A minimally working example is at https://github.com/dmzuckerman/Sampling-Uncertainty/tree/ASAP_test

In main.tex, I invoke the author identifier via lines like:

\orcid{Daniel W. Siderius}{0000-0002-6260-7727} \orcid{Daniel M. Zuckerman}{0000-0001-7662-2031}

What I would like to do is something like:

\orcid{\author[5]}{0000-0002-6260-7727} \orcid{\author[6]}{0000-0001-7662-2031}

or similar, maybe:

\orcid[6]{0000-0002-6260-7727} \orcid[7]{0000-0001-7662-2031}

And then automatically create the text box (see the PDF in that repo for the formatted version):

Author Information ORCID: Daniel W. Siderius: 0000-0002-6260-7727 Daniel M. Zuckerman: 0000-0001-7662-2031

I've tried entering '\@author[6]' in the first argument of \orcid, but it just renders as "author" rather than inserting the name of author 6.

liantze commented 5 years ago

That can indeed by tricky... The numbers aren't associated with each name by authblk. So you can have \author[1,3]{An Author} because they're affiliated to both institutions 1 and 3. 1,3 (and even $\diamond$ etc if that's what's placed in the square brackets) are just printed as superscripts after An Author, not stored.

\orcid[3] may then be confusing—is that the 3rd author or the 3rd institution?

dwsideriusNIST commented 5 years ago

Aha... I didn't know that the bracketed numbers actually referred to affiliations.

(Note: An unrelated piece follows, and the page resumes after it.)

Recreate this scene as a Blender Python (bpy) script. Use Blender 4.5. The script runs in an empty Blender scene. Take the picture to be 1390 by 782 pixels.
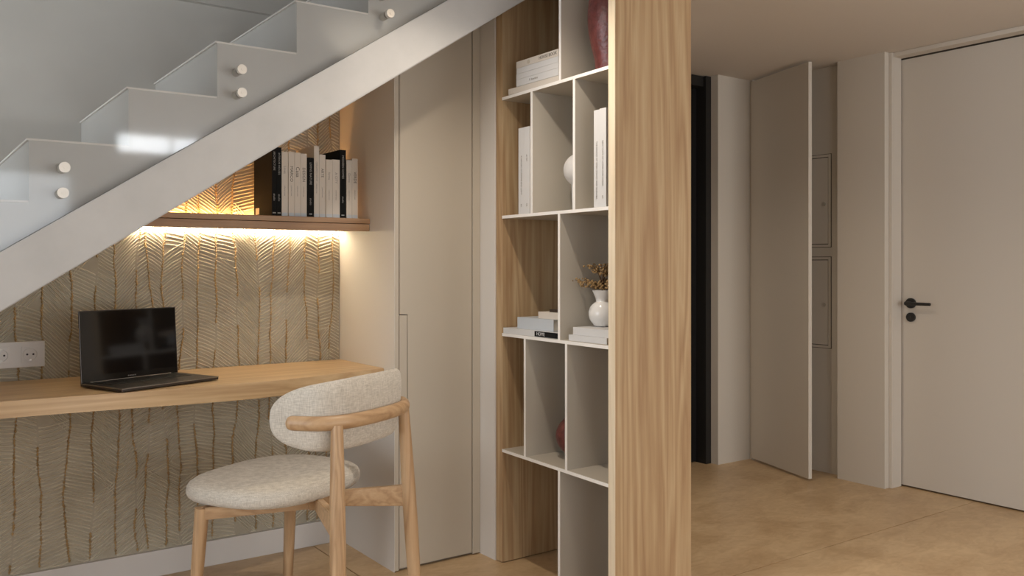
import bpy, bmesh, math, random
from mathutils import Vector, Matrix, noise
C = bpy.context.scene.collection
PI = math.pi
SC = bpy.context.scene
rnd = random.Random(7)

# ------------------------------------------------------------ camera, world, lights, exposure
YAW = math.radians(54.58)
cam = bpy.data.cameras.new('camera'); cam.sensor_width = 36; cam.sensor_fit = 'HORIZONTAL'
cam.lens = 36*1190/1390; cam.shift_y = -31.2/1390; cam.clip_start = 0.05
co = bpy.data.objects.new('camera', cam); C.objects.link(co)
co.location = (0, 0, 1.18); co.rotation_euler = (PI/2, 0, YAW-PI/2)
SC.camera = co
SC.view_settings.view_transform = 'Standard'; SC.view_settings.look = 'None'
SC.view_settings.gamma = 1; SC.view_settings.use_curve_mapping = False
SC.view_settings.exposure = 0.0
w = bpy.data.worlds.new('world'); SC.world = w; w.use_nodes = True
w.node_tree.nodes['Background'].inputs[0].default_value = (0.75, 0.87, 1.0, 1)
w.node_tree.nodes['Background'].inputs[1].default_value = 1.2

def area(name, loc, rot, sx, sy, power, col):
    l = bpy.data.lights.new(name, 'AREA'); l.shape = 'RECTANGLE'; l.size = sx; l.size_y = sy
    l.energy = power; l.color = col
    o = bpy.data.objects.new(name, l); C.objects.link(o); o.location = loc; o.rotation_euler = rot
    return o
# daylight through the tall window of the left wall and two added fill lights behind the camera
area('window_daylight', (-2.93, 1.7, 1.5), (0, -PI/2, 0), 2.1, 2.8, 60, (0.86, 0.93, 1.0))
area('rear_fill', (3.3, -2.43, 1.15), (PI/2, 0, 0), 1.6, 1.6, 31, (1.0, 0.97, 0.93))  # unseen fill, added to brighten the oak end panel and the hall
area('camera_side_fill', (0.2, -2.43, 1.1), (PI/2, 0, 0), 1.9, 1.6, 9, (0.97, 0.97, 1.0))  # unseen fill, added for the surfaces facing the camera

# ------------------------------------------------------------ materials
def mat(name, col, rough=0.6, metal=0.0, bump=0.0, bscale=60, var=0.0, vscale=3, spec=0.5):
    m = bpy.data.materials.new(name); m.use_nodes = True
    nt = m.node_tree; b = nt.nodes['Principled BSDF']
    b.inputs['Base Color'].default_value = (*col, 1); b.inputs['Roughness'].default_value = rough
    b.inputs['Metallic'].default_value = metal; b.inputs['Specular IOR Level'].default_value = spec
    if bump or var:
        tc = nt.nodes.new('ShaderNodeTexCoord')
    if bump:
        n = nt.nodes.new('ShaderNodeTexNoise'); n.inputs['Scale'].default_value = bscale; n.inputs['Detail'].default_value = 4
        bp = nt.nodes.new('ShaderNodeBump'); bp.inputs['Strength'].default_value = bump; bp.inputs['Distance'].default_value = 0.004
        nt.links.new(tc.outputs['Object'], n.inputs['Vector']); nt.links.new(n.outputs['Fac'], bp.inputs['Height'])
        nt.links.new(bp.outputs['Normal'], b.inputs['Normal'])
    if var:
        n = nt.nodes.new('ShaderNodeTexNoise'); n.inputs['Scale'].default_value = vscale; n.inputs['Detail'].default_value = 6
        n.inputs['Roughness'].default_value = 0.6
        r = nt.nodes.new('ShaderNodeValToRGB')
        r.color_ramp.elements[0].position = 0.3; r.color_ramp.elements[1].position = 0.7
        r.color_ramp.elements[0].color = (*[c*(1-var) for c in col], 1); r.color_ramp.elements[1].color = (*[min(1, c*(1+var)) for c in col], 1)
        nt.links.new(tc.outputs['Object'], n.inputs['Vector']); nt.links.new(n.outputs['Fac'], r.inputs['Fac'])
        nt.links.new(r.outputs['Color'], b.inputs['Base Color'])
    return m

def wood(name, axis, light=(0.54, 0.395, 0.235), dark=(0.34, 0.20, 0.10), mid=(0.45, 0.305, 0.165), rough=0.5, seed=0.0, s=1.0):
    m = bpy.data.materials.new(name); m.use_nodes = True
    nt = m.node_tree; N = nt.nodes.new; L = nt.links.new; b = nt.nodes['Principled BSDF']
    tc = N('ShaderNodeTexCoord'); mp = N('ShaderNodeMapping')
    sc = [1.0, 1.0, 1.0]; sc[axis] = 0.045
    mp.inputs['Scale'].default_value = sc; mp.inputs['Location'].default_value = (seed, seed*1.7, seed*0.3)
    L(tc.outputs['Object'], mp.inputs['Vector'])
    a = N('ShaderNodeTexNoise'); a.inputs['Scale'].default_value = 9*s; a.inputs['Detail'].default_value = 3; a.inputs['Distortion'].default_value = 0.6
    L(mp.outputs[0], a.inputs['Vector'])
    f = N('ShaderNodeTexNoise'); f.inputs['Scale'].default_value = 85*s; f.inputs['Detail'].default_value = 5; f.inputs['Roughness'].default_value = 0.6
    L(mp.outputs[0], f.inputs['Vector'])
    # growth rings: bands of the low-frequency field
    mu = N('ShaderNodeMath'); mu.operation = 'MULTIPLY'; mu.inputs[1].default_value = 13.0
    L(a.outputs['Fac'], mu.inputs[0])
    fr = N('ShaderNodeMath'); fr.operation = 'PINGPONG'; fr.inputs[1].default_value = 1.0
    L(mu.outputs[0], fr.inputs[0])
    mx = N('ShaderNodeMath'); mx.operation = 'MULTIPLY_ADD'; mx.inputs[1].default_value = 0.42
    mf = N('ShaderNodeMath'); mf.operation = 'MULTIPLY'; mf.inputs[1].default_value = 0.62
    L(fr.outputs[0], mx.inputs[0]); L(f.outputs['Fac'], mf.inputs[0]); L(mf.outputs[0], mx.inputs[2])
    r = N('ShaderNodeValToRGB'); e = r.color_ramp.elements
    e[0].position = 0.20; e[0].color = (*light, 1); e[1].position = 0.85; e[1].color = (*dark, 1)
    k = e.new(0.52); k.color = (*mid, 1)
    L(mx.outputs[0], r.inputs['Fac']); L(r.outputs['Color'], b.inputs['Base Color'])
    b.inputs['Roughness'].default_value = rough
    bp = N('ShaderNodeBump'); bp.inputs['Strength'].default_value = 0.12; bp.inputs['Distance'].default_value = 0.002
    L(f.outputs['Fac'], bp.inputs['Height']); L(bp.outputs['Normal'], b.inputs['Normal'])
    return m

def fabric(name, c1, c2):
    m = bpy.data.materials.new(name); m.use_nodes = True
    nt = m.node_tree; N = nt.nodes.new; L = nt.links.new; b = nt.nodes['Principled BSDF']
    tc = N('ShaderNodeTexCoord'); hs = []
    for sc in ((420, 420, 40), (50, 50, 520)):
        mp = N('ShaderNodeMapping'); mp.inputs['Scale'].default_value = sc; L(tc.outputs['Object'], mp.inputs['Vector'])
        n = N('ShaderNodeTexNoise'); n.inputs['Scale'].default_value = 1.0; n.inputs['Detail'].default_value = 3
        L(mp.outputs[0], n.inputs['Vector']); hs.append(n)
    ad = N('ShaderNodeMath'); ad.operation = 'ADD'; L(hs[0].outputs['Fac'], ad.inputs[0]); L(hs[1].outputs['Fac'], ad.inputs[1])
    hf = N('ShaderNodeMath'); hf.operation = 'MULTIPLY'; hf.inputs[1].default_value = 0.5; L(ad.outputs[0], hf.inputs[0])
    r = N('ShaderNodeValToRGB'); r.color_ramp.elements[0].position = 0.36; r.color_ramp.elements[1].position = 0.62
    r.color_ramp.elements[0].color = (*c1, 1); r.color_ramp.elements[1].color = (*c2, 1)
    L(hf.outputs[0], r.inputs['Fac']); L(r.outputs['Color'], b.inputs['Base Color'])
    bp = N('ShaderNodeBump'); bp.inputs['Strength'].default_value = 0.35; bp.inputs['Distance'].default_value = 0.002
    L(hf.outputs[0], bp.inputs['Height']); L(bp.outputs['Normal'], b.inputs['Normal'])
    b.inputs['Roughness'].default_value = 0.95; b.inputs['Specular IOR Level'].default_value = 0.1
    b.inputs['Sheen Weight'].default_value = 0.2
    return m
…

My intention was for \orcid[3] to refer to the third author; based on your answer, it seem like we cannot refer back to an author name as if it were a stored variable.

So, I would propose (for the time being) that we just use the less elegant, but simple macros:

\orcid{Daniel W. Siderius}{0000-0002-6260-7727} \orcid{Daniel M. Zuckerman}{0000-0001-7662-2031}

We could make this more complicated in the future, if it proves necessary, but I think this is a straightforward solution to the need.